The ‘separation of powers’ historically never meant between politicians and civil servants.
Executive, Legislature and Judiciary were the traditional three branches. Crown/Prime Minister & Civil Service not separate
@anomalyuk The idea of a Civil Service with independent power gradually arose in the late 20th Century.
@SL Because our executive and legislature are one. It’s to give effect to a modified separation of powers.
@anomalyuk It arose around the same time in the USA, where legislature and executive are separate.
I tend to assume it’s part of the general managerial revolution, along with the ‘post-war consensus’ in politics.
but I’m interested in alternative theories. The idea that it is more democratic to do things this way is new to me.
@SL Independent power? I was talking about impartiality.
@anomalyuk How is ‘separation of powers’ not about power?
@SL Impartiality is a duty, not a power.
@anomalyuk How does the separation of powers, which you brought up, not me, come into it then?
I get impartiality. If a CS is too tied to a party, then when that party leaves, he leaves, replacement lacks experience…

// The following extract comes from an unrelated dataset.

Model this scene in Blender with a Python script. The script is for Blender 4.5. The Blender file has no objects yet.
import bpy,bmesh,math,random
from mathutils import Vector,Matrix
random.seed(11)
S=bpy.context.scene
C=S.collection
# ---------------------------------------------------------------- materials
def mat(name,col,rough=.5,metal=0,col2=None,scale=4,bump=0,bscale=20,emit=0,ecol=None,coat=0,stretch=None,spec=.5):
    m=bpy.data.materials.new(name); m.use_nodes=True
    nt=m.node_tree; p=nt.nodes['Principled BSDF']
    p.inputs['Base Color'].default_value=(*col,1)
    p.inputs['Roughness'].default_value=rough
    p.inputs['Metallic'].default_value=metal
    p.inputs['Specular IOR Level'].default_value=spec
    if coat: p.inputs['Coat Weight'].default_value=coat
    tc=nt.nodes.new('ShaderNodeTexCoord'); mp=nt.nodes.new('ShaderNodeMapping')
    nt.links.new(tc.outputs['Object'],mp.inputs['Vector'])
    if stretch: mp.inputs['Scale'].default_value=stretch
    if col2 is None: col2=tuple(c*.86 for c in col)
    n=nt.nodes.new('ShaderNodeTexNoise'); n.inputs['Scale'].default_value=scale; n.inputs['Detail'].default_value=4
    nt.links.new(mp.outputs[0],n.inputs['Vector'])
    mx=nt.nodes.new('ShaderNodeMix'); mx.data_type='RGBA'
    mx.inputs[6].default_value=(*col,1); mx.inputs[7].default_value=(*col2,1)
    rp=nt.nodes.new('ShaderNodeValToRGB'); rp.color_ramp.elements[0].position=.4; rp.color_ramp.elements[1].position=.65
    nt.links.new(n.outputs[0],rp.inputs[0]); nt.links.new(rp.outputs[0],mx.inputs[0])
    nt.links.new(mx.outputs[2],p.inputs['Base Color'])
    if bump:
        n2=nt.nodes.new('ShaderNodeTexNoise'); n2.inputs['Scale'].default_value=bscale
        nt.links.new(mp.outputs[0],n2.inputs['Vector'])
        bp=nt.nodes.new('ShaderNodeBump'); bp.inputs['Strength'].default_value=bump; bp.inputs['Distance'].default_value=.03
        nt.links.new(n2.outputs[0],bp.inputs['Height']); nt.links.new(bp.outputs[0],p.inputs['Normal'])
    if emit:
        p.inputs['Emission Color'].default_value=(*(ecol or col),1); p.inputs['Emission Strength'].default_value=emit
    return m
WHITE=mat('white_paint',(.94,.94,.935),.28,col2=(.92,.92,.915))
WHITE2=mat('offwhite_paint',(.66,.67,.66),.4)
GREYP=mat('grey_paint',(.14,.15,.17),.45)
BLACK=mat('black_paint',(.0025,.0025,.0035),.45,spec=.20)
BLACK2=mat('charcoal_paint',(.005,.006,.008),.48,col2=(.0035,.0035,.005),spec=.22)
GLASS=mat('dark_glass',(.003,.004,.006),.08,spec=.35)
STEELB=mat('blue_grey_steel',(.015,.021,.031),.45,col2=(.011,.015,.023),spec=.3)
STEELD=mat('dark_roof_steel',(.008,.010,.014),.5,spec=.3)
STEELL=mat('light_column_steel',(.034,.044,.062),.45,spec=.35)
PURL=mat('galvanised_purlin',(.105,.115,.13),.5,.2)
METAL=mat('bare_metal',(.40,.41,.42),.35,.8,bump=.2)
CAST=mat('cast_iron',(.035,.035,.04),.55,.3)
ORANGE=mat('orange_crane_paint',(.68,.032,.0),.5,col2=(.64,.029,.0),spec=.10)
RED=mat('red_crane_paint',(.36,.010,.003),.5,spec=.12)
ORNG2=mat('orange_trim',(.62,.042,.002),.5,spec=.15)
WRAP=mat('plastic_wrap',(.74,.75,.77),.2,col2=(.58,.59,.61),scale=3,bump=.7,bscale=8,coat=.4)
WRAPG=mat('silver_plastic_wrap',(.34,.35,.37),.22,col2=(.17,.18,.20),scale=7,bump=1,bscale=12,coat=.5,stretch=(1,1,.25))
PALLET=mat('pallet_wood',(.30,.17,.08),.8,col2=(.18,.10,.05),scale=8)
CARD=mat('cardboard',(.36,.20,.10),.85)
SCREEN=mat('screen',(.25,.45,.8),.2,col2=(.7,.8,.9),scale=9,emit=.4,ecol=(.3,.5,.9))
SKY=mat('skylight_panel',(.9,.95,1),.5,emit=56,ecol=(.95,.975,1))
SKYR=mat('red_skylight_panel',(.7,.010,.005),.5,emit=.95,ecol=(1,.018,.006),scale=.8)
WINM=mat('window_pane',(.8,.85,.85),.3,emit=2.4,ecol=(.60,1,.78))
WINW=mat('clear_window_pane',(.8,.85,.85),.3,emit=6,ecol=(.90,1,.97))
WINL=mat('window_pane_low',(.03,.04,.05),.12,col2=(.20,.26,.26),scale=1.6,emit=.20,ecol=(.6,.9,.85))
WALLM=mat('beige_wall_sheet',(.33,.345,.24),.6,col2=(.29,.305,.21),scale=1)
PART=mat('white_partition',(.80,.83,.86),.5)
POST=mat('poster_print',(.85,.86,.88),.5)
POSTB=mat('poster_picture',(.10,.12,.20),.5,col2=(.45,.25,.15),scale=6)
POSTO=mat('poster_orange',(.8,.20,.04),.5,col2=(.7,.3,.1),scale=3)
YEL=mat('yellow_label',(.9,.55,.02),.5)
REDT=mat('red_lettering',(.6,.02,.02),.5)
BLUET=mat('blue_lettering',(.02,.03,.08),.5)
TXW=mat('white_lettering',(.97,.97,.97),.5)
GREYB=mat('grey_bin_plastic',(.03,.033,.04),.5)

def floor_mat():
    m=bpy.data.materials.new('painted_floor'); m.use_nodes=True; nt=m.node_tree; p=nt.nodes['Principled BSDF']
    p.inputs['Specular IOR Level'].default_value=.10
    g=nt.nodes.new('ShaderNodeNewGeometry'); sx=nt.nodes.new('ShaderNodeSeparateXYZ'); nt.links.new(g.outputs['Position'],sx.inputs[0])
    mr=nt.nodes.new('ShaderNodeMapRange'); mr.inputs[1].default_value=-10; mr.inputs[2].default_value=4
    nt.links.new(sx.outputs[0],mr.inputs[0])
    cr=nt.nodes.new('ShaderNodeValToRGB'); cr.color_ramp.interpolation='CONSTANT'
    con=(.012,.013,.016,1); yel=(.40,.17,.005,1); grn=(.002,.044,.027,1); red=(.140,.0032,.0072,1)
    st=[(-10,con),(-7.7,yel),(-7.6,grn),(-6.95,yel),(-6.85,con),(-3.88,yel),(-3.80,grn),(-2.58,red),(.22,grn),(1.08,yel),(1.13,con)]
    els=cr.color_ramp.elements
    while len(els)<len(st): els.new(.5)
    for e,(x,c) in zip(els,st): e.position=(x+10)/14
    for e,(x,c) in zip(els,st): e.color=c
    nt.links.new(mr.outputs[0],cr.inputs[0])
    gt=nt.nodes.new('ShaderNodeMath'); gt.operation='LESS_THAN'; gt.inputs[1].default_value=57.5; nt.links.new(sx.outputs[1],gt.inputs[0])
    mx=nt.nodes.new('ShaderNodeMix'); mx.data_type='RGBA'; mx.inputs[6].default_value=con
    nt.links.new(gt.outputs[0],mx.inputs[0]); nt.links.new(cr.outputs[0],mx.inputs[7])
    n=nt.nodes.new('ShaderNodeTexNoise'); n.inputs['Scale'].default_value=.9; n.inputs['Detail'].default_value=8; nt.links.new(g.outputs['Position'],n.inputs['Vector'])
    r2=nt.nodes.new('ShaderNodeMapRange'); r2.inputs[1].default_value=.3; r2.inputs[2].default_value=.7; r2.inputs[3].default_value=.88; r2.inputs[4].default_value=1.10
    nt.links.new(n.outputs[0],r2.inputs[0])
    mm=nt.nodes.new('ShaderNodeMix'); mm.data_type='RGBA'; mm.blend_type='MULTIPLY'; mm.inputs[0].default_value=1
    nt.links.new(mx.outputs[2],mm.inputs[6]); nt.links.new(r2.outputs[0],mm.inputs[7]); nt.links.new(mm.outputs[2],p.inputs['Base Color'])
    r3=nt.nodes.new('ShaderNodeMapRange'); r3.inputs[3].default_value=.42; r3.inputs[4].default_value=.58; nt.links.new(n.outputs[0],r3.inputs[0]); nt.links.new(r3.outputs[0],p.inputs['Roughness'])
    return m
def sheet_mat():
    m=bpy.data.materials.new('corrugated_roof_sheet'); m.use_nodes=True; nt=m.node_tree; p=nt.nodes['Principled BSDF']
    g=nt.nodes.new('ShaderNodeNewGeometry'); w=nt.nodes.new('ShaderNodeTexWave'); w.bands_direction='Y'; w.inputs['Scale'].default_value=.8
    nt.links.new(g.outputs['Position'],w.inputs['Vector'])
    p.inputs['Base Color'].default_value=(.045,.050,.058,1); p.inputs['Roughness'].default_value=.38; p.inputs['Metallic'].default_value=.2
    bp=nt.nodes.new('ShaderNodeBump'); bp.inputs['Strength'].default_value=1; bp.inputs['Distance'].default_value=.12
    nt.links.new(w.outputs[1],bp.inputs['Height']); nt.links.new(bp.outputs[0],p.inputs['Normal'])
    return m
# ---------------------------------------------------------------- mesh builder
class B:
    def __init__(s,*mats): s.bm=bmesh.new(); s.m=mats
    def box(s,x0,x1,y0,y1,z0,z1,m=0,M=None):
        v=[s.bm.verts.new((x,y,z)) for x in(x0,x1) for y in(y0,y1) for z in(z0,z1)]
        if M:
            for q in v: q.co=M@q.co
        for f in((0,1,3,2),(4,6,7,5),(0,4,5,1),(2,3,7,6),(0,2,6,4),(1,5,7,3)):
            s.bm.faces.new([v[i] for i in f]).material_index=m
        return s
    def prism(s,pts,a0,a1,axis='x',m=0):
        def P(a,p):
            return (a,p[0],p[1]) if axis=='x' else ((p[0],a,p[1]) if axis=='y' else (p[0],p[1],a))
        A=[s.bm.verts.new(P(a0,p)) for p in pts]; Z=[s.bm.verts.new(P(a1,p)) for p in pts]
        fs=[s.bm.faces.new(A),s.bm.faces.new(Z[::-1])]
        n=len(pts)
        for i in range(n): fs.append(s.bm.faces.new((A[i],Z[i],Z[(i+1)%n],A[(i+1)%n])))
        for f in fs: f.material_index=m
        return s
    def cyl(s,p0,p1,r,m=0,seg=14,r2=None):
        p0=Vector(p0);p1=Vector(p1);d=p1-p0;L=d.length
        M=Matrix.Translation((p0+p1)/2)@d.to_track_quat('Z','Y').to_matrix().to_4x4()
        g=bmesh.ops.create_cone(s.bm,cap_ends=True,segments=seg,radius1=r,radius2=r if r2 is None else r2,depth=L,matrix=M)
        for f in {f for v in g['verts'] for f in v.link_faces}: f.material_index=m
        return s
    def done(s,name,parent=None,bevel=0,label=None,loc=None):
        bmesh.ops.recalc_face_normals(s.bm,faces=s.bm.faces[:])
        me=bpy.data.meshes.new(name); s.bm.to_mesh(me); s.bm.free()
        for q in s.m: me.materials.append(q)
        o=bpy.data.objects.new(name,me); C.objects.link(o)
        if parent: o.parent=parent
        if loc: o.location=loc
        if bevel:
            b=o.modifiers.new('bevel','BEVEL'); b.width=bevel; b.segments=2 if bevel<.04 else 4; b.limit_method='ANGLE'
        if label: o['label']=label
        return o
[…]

..and possibly ability, government becomes amateurish and incompetent. As was the case before 1850s
My impression from you is that an impartial civil service should be a ‘check’ on executive power. That’s what I don’t get.
@SL Impartiality obliges a civil servant to tell the minister what is true, not what they want to be told. That’s very important.
@anomalyuk I would still class that as an ‘efficiency’ rather than a ‘democracy’ consideration. But I think we’ve got to the end.
Thanks very much for persevering, it’s been educational.